We returned to the car adding Rufous Whistler (Pachycephala rufiventris) and Grey Shrikethrush (Colluricincla harmonica) before returning to his house where Deb and Ian had already packed ready to continue on South but we found a very nice looking Central Bearded Dragon (Pogona vitticeps) sat in the middle of the road right outside the house so Greg got out to move it off but it just sat there forcing him to pick it up and actually move it.
Rufous Whistler (Pachycephala rufiventris) Male.
Rufous Whistler (Pachycephala rufiventris) Male.
Rufous Whistler (Pachycephala rufiventris) Male.
Rufous Whistler (Pachycephala rufiventris) Male.
Rufous Whistler (Pachycephala rufiventris) Female.
Central Bearded Dragon (Pogona vitticeps) whilst being moved off the road.
We thanked and said Goodbye to Greg and continued on West then south stopping at Copley Bush Bakery and Quandong Cafe for Coffee and a Quandong Pie, species seen during the drive included Australian Magpie (Gymnorhina tibicen), Little Corella (Cacatua sanguinea), Tree Martin (Petrochelidon nigricans), Yellow-throated Miner (Manorina flavigula), Magpie-lark (Grallina cyanoleuca), House Sparrow (Passer domesticus), Black (Milvus migrans) and Whistling Kite (Haliastur sphenurus), Black-faced Woodswallow (Artamus cinereus), Emu, Common Starling (Sturnus vulgaris), Silvereye (Zosterops lateralis) and Wedge-tailed Eagle (Aquila audax).
Art Work / Signs at the entrance to Nepabunna.

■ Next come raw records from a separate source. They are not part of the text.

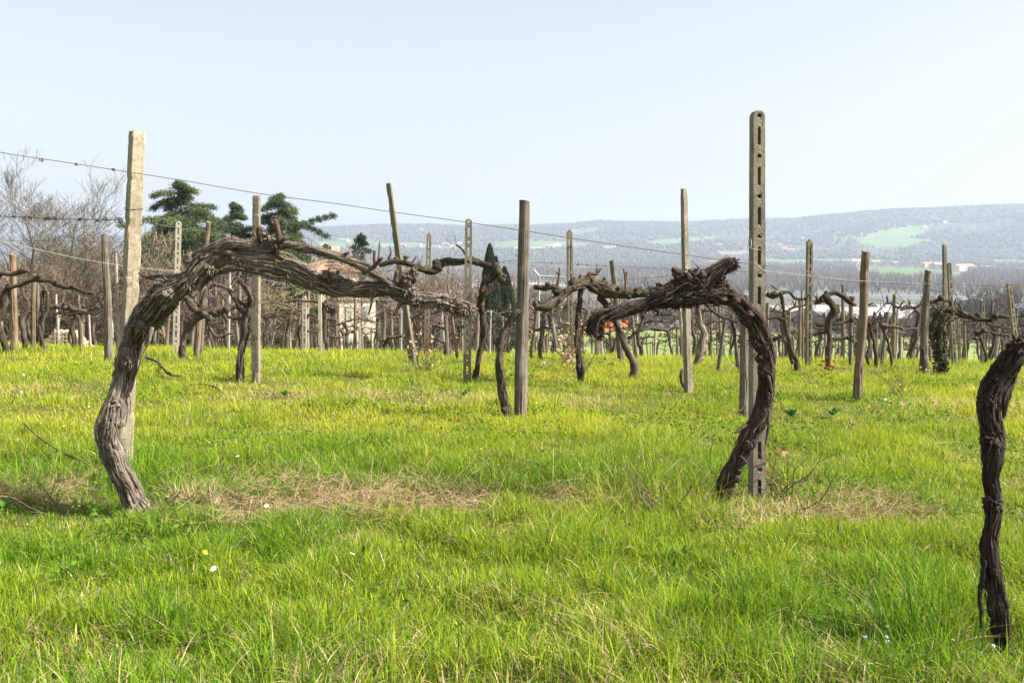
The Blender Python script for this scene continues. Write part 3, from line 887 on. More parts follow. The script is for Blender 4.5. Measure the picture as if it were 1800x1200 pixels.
def px_post(kind, top, bot, wt, wb, m, label, Y=None, rz=0.0, name=None, group=None, dlean=0.0, hidden_base=False, depth=None, seed=None, ties=(), phase=0.0, category='post'):
    """a vineyard post standing on the slope; Y = its distance when its foot is beyond the crest"""
    seed = abs(hash((top, bot))) % 997 if seed is None else seed
    seed = int(top[0] * 7 + top[1]) % 997
    if Y is None:
        g = G(bot[0], bot[1]); Y = g.y
    else:
        q = P(bot[0], bot[1], Y); g = Vector((q.x, q.y, gz(q.x, q.y)))
    tp = P(top[0], top[1], Y + dlean)
    # keep the direction seen, whatever the foot's height
    low = P(bot[0], bot[1], Y)
    if abs(low.z - g.z) > .02:
        k = (g.z - tp.z) / (low.z - tp.z)
        g = Vector((tp.x + (low.x - tp.x) * k, tp.y + (low.y - tp.y) * k, g.z))
    ax = (tp - g).normalized(); base = g - ax * .12
    L = (tp - base).length
    w1 = 2 * wr(wt, Y, top[1]); w0 = 2 * wr(wb, Y, top[1])
    if kind == 'holed':
        t_ = depth or w0 * .9
        me = holed_mesh(L, w0, w1, t_, phase=phase, hole=w1 * .235, slot=(w1 * .155, .042), rough=.002)
        me.materials.append(m)
        o = bpy.data.objects.new(name or 'concrete_post', me); COL.objects.link(o)
    elif kind == 'slotted':
        me = holed_mesh(L, w0, w1, depth or w0 * .9, pitch=.25, phase=phase, slot=(w1 * .14, .040), small=True, rough=.008)
        me.materials.append(m)
        o = bpy.data.objects.new(name or 'concrete_post', me); COL.objects.link(o)
    elif kind == 'square':
        mb = MB(); square_post(mb, L, w0, w1, depth or w0 * .85, depth or w1 * .85, seed)
        o = mb.obj(name or 'concrete_post', m, smooth=False)
    elif kind == 'pole':
        mb = MB(); segs(mb, [(0, 0, 0)], [(0, 0, L)], [w0 / 2], [w1 / 2], 10)
        v = [(math.cos(a) * w1 / 2, math.sin(a) * w1 / 2, L) for a in np.linspace(0, 2 * math.pi, 10, endpoint=False)] + [(0, 0, L + .003)]
        mb.add(v, None, [[10, i, (i + 1) % 10] for i in range(10)])
        o = mb.obj(name or 'metal_post', m)
    else:
        mb = MB(); wood_post(mb, L, w0 / 2, w1 / 2, seed)
        o = mb.obj(name or 'wooden_post', m)
    place_on(o, base, tp, rz)
    tag(o, label, category, group)
    for (ty, off) in ties:     # wire ring round the post, at picture height ty
        mb = MB(); z = (P(top[0], ty, Y) - base).dot(ax)
        a = np.linspace(0, 2 * np.pi, 25); hw = (w0 + (w1 - w0) * z / L) / 2 + .002; hd = (depth or (w0 * .85 if kind == 'square' else w0)) / 2 + .002
        if kind in ('square', 'holed'):
            m_ = np.maximum(np.abs(np.cos(a)), np.abs(np.sin(a)))
            x_ = np.cos(a) / m_ * hw; y_ = np.sin(a) / m_ * hd
        else: x_ = np.cos(a) * hw * 1.05; y_ = np.sin(a) * hw * 1.05
        p = np.stack([x_, y_, z + off * x_ / hw], -1)
        segs(mb, p[:-1], p[1:], np.full(24, .0016), np.full(24, .0016), 5)
        for k in range(3):
            q0 = p[12 + k]; q1 = q0 + np.array([-.01 - .01 * k, -.02, .012 * (k - 1)])
            segs(mb, [q0], [q1], [.0014], [.001], 5)
        mb.obj('tie_wire', M['rust'], o)
    return o, Y, g

# near row
left_post, YL, gL = px_post('square', (241, 232), (216, 838), 22.5, 27, M['concrete'], 'tall beige square concrete post with chipped top behind the left arching vine', Y=5.75, rz=.60, depth=.092, ties=((368, .006),))
# exposed pale chip at the head of the left post
mb = MB(); 
blob(mb, (.030, -.036, 0), (.010, .010, .034), 4, .35)
o = mb.obj('chipped_corner', M['plaster_white'], left_post); o.location = (0, 0, 2.1)
o.location = (0, 0, (P(241, 245, YL) - left_post.location).length)
right_post, YR, gR = px_post('holed', (1331, 196), (1331, 868), 20.5, 25, M['concrete_grey'], 'tallest grey concrete post with round holes and slots beside the right arching vine', Y=5.35, rz=.13, depth=.07)

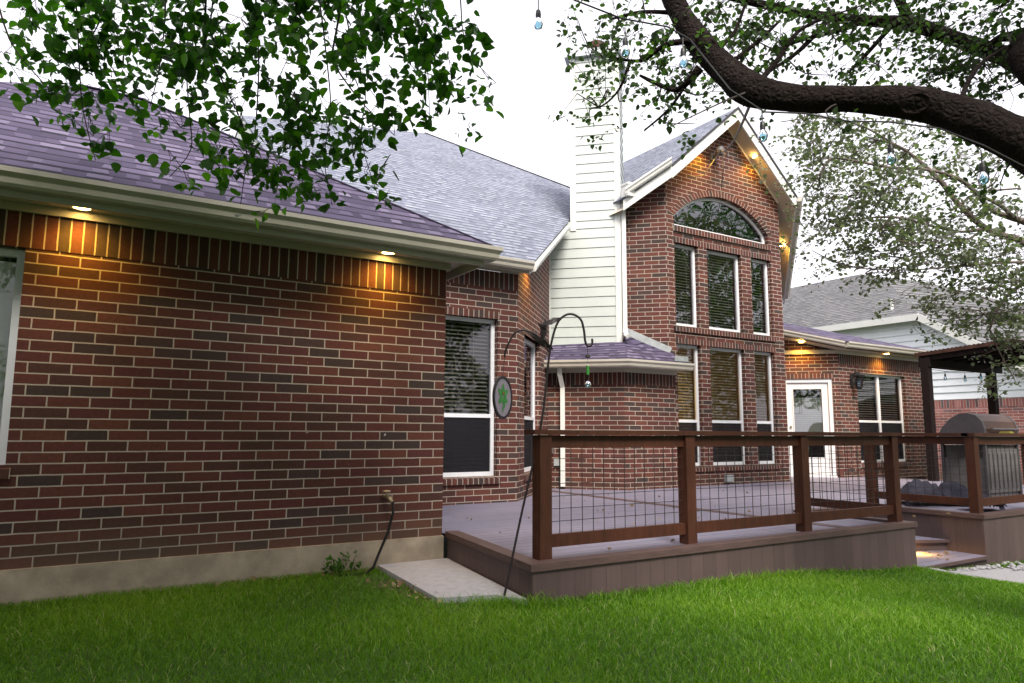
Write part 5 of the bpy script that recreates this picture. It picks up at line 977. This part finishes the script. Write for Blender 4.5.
def shoots(mb, cl, dens, length, nl, hang, depth, r_=.0014, spread=.03, counts=False):
    """leafy shoots: a short curved twig with leaves set alternately along it, each shoot joined to its spray"""
    P, Cc = [], []
    for q in cl:
        x, y, z, rx, ry = q[:5]; k = max(1, int(round(q[5]*dens/nl)) if counts else int(round(math.pi*rx*ry*dens/nl)))
        hub = Vector((x, y, z+ry*.45)); tone = rng.normal(0, .10)
        for _ in range(k):
            rr = math.sqrt(rng.uniform(0, 1)); a = rng.uniform(0, 2*math.pi); dd = rng.normal(0, depth*.5)
            tip = np.array([x, y, z])+VR*rr*math.cos(a)*rx+np.array([0, 0, 1.])*rr*math.sin(a)*ry+VH*dd
            d = rng.normal(0, 1, 3); d[2] = abs(d[2])*.4+hang; d /= np.linalg.norm(d); L = length*rng.uniform(.6, 1.3); base = tip+d*L
            mid = (tip+base)/2+rng.normal(0, .12*L, 3); path = smooth_path([base, mid, tip], 3)
            mb.tube(path, list(np.linspace(r_*1.4, r_*.6, len(path))), 3, cap=False)
            if rng.uniform() < .5: m2 = (hub+Vector(base))/2+Vector(rng.normal(0, .02, 3)); mb.tube([hub, m2, Vector(base)], [r_*1.8, r_*1.6, r_*1.4], 3, cap=False)
            n = max(3, int(rng.normal(nl, nl*.25))); st = tone+rng.normal(0, .12)
            for i in range(n):
                t = (i+.6)/n; w_ = t*(len(path)-1); i0 = min(int(w_), len(path)-2); c = np.array(path[i0]+(path[i0+1]-path[i0])*(w_-i0))
                P.append(c+rng.normal(0, spread, 3)); Cc.append(st)
    P = np.array(P); return P, np.clip(rng.beta(1.9, 2.3, len(P))+np.array(Cc), 0, 1)
def smooth_r(r_, n=4): return [r_[i]+(r_[i+1]-r_[i])*k/n for i in range(len(r_)-1) for k in range(n)]+[r_[-1]]
def gnarly(pts, rad, seed, amp=.1, n=14, fine=5):
    """limb with an uneven, ridged surface"""
    P = smooth_path(pts, fine); R = smooth_r(rad, fine); mb = MB(); mb.tube(P, R, n); r_ = np.random.default_rng(seed); ph = r_.uniform(0, 6.28, n)
    V = np.array(mb.v); N_ = len(P)
    # long bark ridges (smooth along the limb) plus swellings and fine roughness
    rid = r_.normal(0, 1, (N_//5+3, n)); rid = rid+.5*np.roll(rid, 1, 1)
    for i in range(N_):
        c = np.array(P[i]); a_ = i/5; q0 = int(a_); rr = rid[q0]*(1-(a_-q0))+rid[q0+1]*(a_-q0)
        for k in range(n):
            f = 1+amp*(.6*math.sin(2*k*6.283/n+i*1.6/fine+ph[0])+.55*math.sin(i*4.2/fine+ph[1])+.42*rr[k]+r_.normal(0, .12)); V[i*n+k] = c+(V[i*n+k]-c)*f
    mb.v = [tuple(q) for q in V]; return mb
# left tree: broad-leaved, sprays hang into the view from a bough overhead
LT = thing('tree', 'leafy tree whose dark green heart-shaped leaves hang over the left roof', 'tree', (-3.0, 1.2, 0))
bough = [(-3.0, 1.2, 2.4), (-2.6, 1.9, 3.5), (-1.9, 2.9, 4.1), (-1.0, 3.6, 4.25), (.4, 3.6, 4.25), (1.2, 3.45, 4.2), (2.1, 3.3, 4.15)]
mb = gnarly([(-3.0, 1.2, -.1), (-3.02, 1.2, .8), (-2.98, 1.22, 1.6), (-3.0, 1.2, 2.5), (-2.9, .9, 3.6), (-2.6, .4, 4.8), (-2.3, -.2, 6.0)], [.26, .2, .18, .17, .13, .09, .05], 2); mb.build('trunk', 'bark', LT, smooth=True)
mb = gnarly(bough, [.11, .08, .055, .045, .032, .025, .015], 3, n=10); mb.build('limb', 'bark', LT, smooth=True)
mb = MB()
for t in LEFT_TWIGS:
    P = smooth_path(t, 4); mb.tube(P, list(np.linspace(.006, .0022, len(P))), 5)
lp, c = shoots(mb, LEFT_CLUMPS, 1480, .15, 8, .9, .30)
for t in LEFT_TWIGS:
    b = min((Vector(q) for q in smooth_path(bough, 4)), key=lambda q: (q-Vector(t[0])).length); mb.tube([b, (b+Vector(t[0]))/2+Vector((0, 0, .05)), t[0]], [.01, .008, .006], 5)
mb.build('twigs', 'twig', LT)
n = len(lp)
leafmesh('hanging_leaves', lp-np.array([0, 0, .02]), rng.uniform(.038, .076, n), c, 'leaf_l', LT, droop=.42)
def ball(n, c, r_, sq=(1, 1, .7)):
    v = rng.normal(0, 1, (n, 3)); v /= np.linalg.norm(v, axis=1, keepdims=True); return np.array(c)+v*(r_*rng.uniform(.35, 1, n)**.5)[:, None]*np.array(sq)
cp = np.concatenate([ball(4600, (-2.6, .2, 5.4), 2.4), ball(4600, (-.8, .4, 5.4), 2.2), ball(2600, (.6, 1.0, 5.9), 1.5), ball(3400, (-3.6, 2.2, 4.9), 1.5), ball(4600, (-4.4, -.8, 3.8), 2.1), ball(2500, (-2.4, -2.4, 4.3), 1.8), ball(1500, (.6, -2.0, 5.0), 1.5), ball(3500, (-5.2, 2.2, 3.2), 1.6), ball(3200, (-3.3, 3.7, 3.1), 1.6)]); n = len(cp)  # out-of-view leaf masses, placed and thickened to darken the left wall
leafmesh('crown', cp, rng.uniform(.09, .17, n), np.clip(rng.beta(1.6, 2.4, n), 0, 1), 'leaf_l', LT)
# right oak: the big dark limb
RT = thing('oak_tree', 'oak with a thick dark limb sweeping across the top right', 'tree', (5.4, 1.0, -.05))
trunk = [(5.45, .98, -.3), (5.42, 1.0, .4), (5.36, 1.06, 1.2), (5.2, 1.22, 2.0)]
mb = gnarly(trunk+[LIMB[-1]]+LIMB[::-1][1:]+[(3.38, 3.75, 4.95), (3.15, 4.0, 5.5), (3.0, 4.05, 6.1)], [.34, .27, .25, .25]+[q*1.05 for q in LIMB_R[::-1]]+[.042, .028, .012], 5, amp=.05, n=36, fine=16)
kp = Vector(LIMB[7])                                   # the knot: a healed branch collar
dirk = (Vector((0, 0, 1.11))-kp).normalized(); e1 = dirk.cross(Vector((0, 0, 1))).normalized(); e2 = e1.cross(dirk); base = LIMB_R[7]*1.0
for r0, h0, r1, h1 in ((.095, -.012, .070, .006), (.070, .006, .055, .000), (.055, .0, .042, -.004), (.042, -.004, .026, .002), (.026, .002, .0, -.004)):
    for k in range(18):
        a, b = k*2*math.pi/18, (k+1)*2*math.pi/18
        q = lambda r_, h_, t: kp+dirk*(base+h_)+e1*math.cos(t)*r_*1.1+e2*math.sin(t)*r_*.8
        mb.poly([q(r0, h0, a), q(r0, h0, b), q(r1, h1, b), q(r1, h1, a)])
mb.build('trunk', 'bark', RT, smooth=True)
for k, (p, r_) in enumerate(zip(RIGHT_BRANCHES, RIGHT_BRANCH_R)):
    if k == 0: p = [(5.25, 1.18, 1.9), (5.5, 1.6, 2.9)]+p; r_ = [.16, .13]+r_
    if k == 2: p = [(5.5, 1.6, 2.9), (5.2, 2.0, 3.6)]+p; r_ = [.10, .07]+r_
    gnarly(p, r_, 10+k, amp=.08, n=9).build('branch', 'bark', RT, smooth=True)
mb = MB(); rp, rc = shoots(mb, RIGHT_CLUMPS, 3.2, .17, 9, .1, .75, .0016, .028, True)
for q in RIGHT_CLUMPS:                                  # every spray is carried by the nearest branch
    c = Vector(q[:3]); best = min((Vector(p) for b in RIGHT_BRANCHES+[LIMB] for p in smooth_path(b, 3)), key=lambda p: (p-c).length)
    if (best-c).length < 3: m = (best+c)/2+Vector(rng.normal(0, .04, 3)); mb.tube(smooth_path([best, m, c+Vector((0, 0, q[4]*.5))], 3), list(np.linspace(.007, .003, 7)), 5)
mb.build('twigs', 'twig', RT)
n = len(rp); leafmesh('hanging_leaves', rp, rng.uniform(.028, .055, n), rc, 'leaf_r', RT, droop=.2)
cp = np.concatenate([ball(900, (3.1, 4.0, 6.6), 1.0), ball(2600, (5.6, -.9, 5.6), 2.2), ball(2200, (6.6, .6, 5.8), 1.8), ball(1800, (4.6, 1.0, 6.2), 1.6)]); n = len(cp)
leafmesh('crown', cp, rng.uniform(.06, .11, n), np.clip(rng.beta(2, 2.2, n), 0, 1), 'leaf_r', RT)
# far oak behind the deck
FT = thing('oak_tree', 'oak with leaf colour greyed for haze and thin branches behind the deck at far right', 'tree', (13.9, 3.0, -.36))
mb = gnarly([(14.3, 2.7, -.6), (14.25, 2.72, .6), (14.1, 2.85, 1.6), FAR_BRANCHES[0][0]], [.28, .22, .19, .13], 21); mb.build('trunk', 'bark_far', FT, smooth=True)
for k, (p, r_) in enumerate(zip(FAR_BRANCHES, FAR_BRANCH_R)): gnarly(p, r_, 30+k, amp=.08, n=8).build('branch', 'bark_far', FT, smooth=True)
mb = MB(); fp, fc_ = shoots(mb, FAR_CLUMPS, 3.3, .30, 13, .05, 1.2, .0025, .05, True)
for q in FAR_CLUMPS:
    c = Vector(q[:3]); best = min((Vector(p) for b in FAR_BRANCHES for p in smooth_path(b, 3)), key=lambda p: (p-c).length); m = (best+c)/2+Vector(rng.normal(0, .07, 3)); mb.tube(smooth_path([best, m, c], 3), list(np.linspace(.013, .005, 7)), 5)
mb.build('twigs', 'bark_far', FT)
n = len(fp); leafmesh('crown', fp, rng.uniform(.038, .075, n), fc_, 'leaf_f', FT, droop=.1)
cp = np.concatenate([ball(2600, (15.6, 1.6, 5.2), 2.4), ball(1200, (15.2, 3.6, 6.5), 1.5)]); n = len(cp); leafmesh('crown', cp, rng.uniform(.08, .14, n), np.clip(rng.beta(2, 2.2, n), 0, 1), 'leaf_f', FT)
# trees across the yard, seen only mirrored in the window panes
for k, (x, y, s) in enumerate(((-5.5, -8, 1.1), (3.5, -10, 1.2), (12.5, -9.5, 1.1), (21, -8, 1.3), (30, -7, 1.5), (39, -5, 1.6))):
    t = thing('yard_tree', 'tall leafy tree in the row along the back of the yard, %s from the left' % ('first', 'second', 'third', 'fourth', 'fifth', 'last')[k], 'tree', (x, y, gz(x)), 'trees along the back of the yard')
    gnarly([(x, y, gz(x)-.2), (x+.1, y, 1.5), (x, y+.1, 3.2), (x+.2, y, 5.5*s)], [.3, .24, .2, .08], 60+k).build('trunk', 'bark', t, smooth=True)
    cp = np.concatenate([ball(1700, (x+rng.uniform(-4, 4), y+rng.uniform(-1.5, 1.5), rng.uniform(1.4, 8.2)*s), 1.7*s) for _ in range(15)]); n = len(cp)
    leafmesh('crown', cp, rng.uniform(.10, .20, n), np.clip(rng.beta(2, 2.2, n), 0, 1), 'leaf_l', t)
# weeds by the tap, dead leaves on the deck and by the steps --------------------------
WP = thing('weed', 'clump of green weeds growing against the brick wall by the tap', 'plant', (1.98, 5.7, 0))
mb = MB(); pts = []
for k in range(16):
    b = np.array([1.96+rng.normal(0, .08), 5.68+rng.normal(0, .05), .0]); e = b+np.array([rng.normal(0, .06), rng.normal(0, .05), rng.uniform(.05, .16)]); mb.tube([b, (b+e)/2+rng.normal(0, .01, 3), e], .002, 4)
    for t in np.linspace(.3, 1, 6): pts.append(b+(e-b)*t+rng.normal(0, .008, 3))
mb.build('stems', 'twig', WP); pts = np.array(pts); n = len(pts); leafmesh('leaves', pts, rng.uniform(.02, .045, n), np.clip(rng.beta(2, 2, n), 0, 1), 'leaf_l', WP, droop=-.4)
pts = np.concatenate([np.stack([rng.uniform(2.8, 9, 70), rng.uniform(4.2, 8.6, 70), np.full(70, ZD+.012)], 1), np.stack([rng.uniform(7.25, 8.55, 40), rng.uniform(4.1, 4.9, 40), np.full(40, -.19)], 1), np.stack([rng.normal(2.2, .12, 120), rng.uniform(4.4, 5.3, 120), np.full(120, -.02)], 1), np.stack([rng.uniform(1.0, 2.3, 60), rng.uniform(5.66, 5.8, 60), np.full(60, -.015)], 1)])
n = len(pts)
V = leafmesh('leaf_litter', pts, rng.uniform(.02, .05, n), rng.uniform(0, 1, n), 'dry', droop=0); tag(V, 'scattered dry leaves on the deck, steps and worn turf', 'leaf litter', kind='stuff')
mb = MB()
for k in range(170):
    x = rng.uniform(7.4, 9.3); y = rng.uniform(3.93, 4.04) if x < 8.6 else rng.uniform(3.7, 4.04); s = rng.uniform(.012, .028); z = gz(x)+.03+s*.3
    mb.lathe([(0, -s*.6), (s*.8, -s*.3), (s, 0), (s*.7, s*.4), (0, s*.55)], (x, y, z), 7)
tag(mb.build('pebbles', 'stone', smooth=True), 'small pale pebbles between steps and stepping stone', 'pebbles', kind='stuff')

We stopped at Port Augusta hoping to eat at the Arid Lands Botanic Garden but it was already closed, we added White-browed Babbler (Pomatostomus superciliosus), Red Wattlebird (Anthochaera carunculata) and Silver Gull (Chroicocephalus novaehollandiae), plus on the way south Black-shouldered Kite (Elanus axillaris), Welcome Swallow (Hirundo neoxena), Spotted Harrier (Circus assimilis) and a Barn Owl (Tyto alba) which I missed as I think I had nodded off in the back.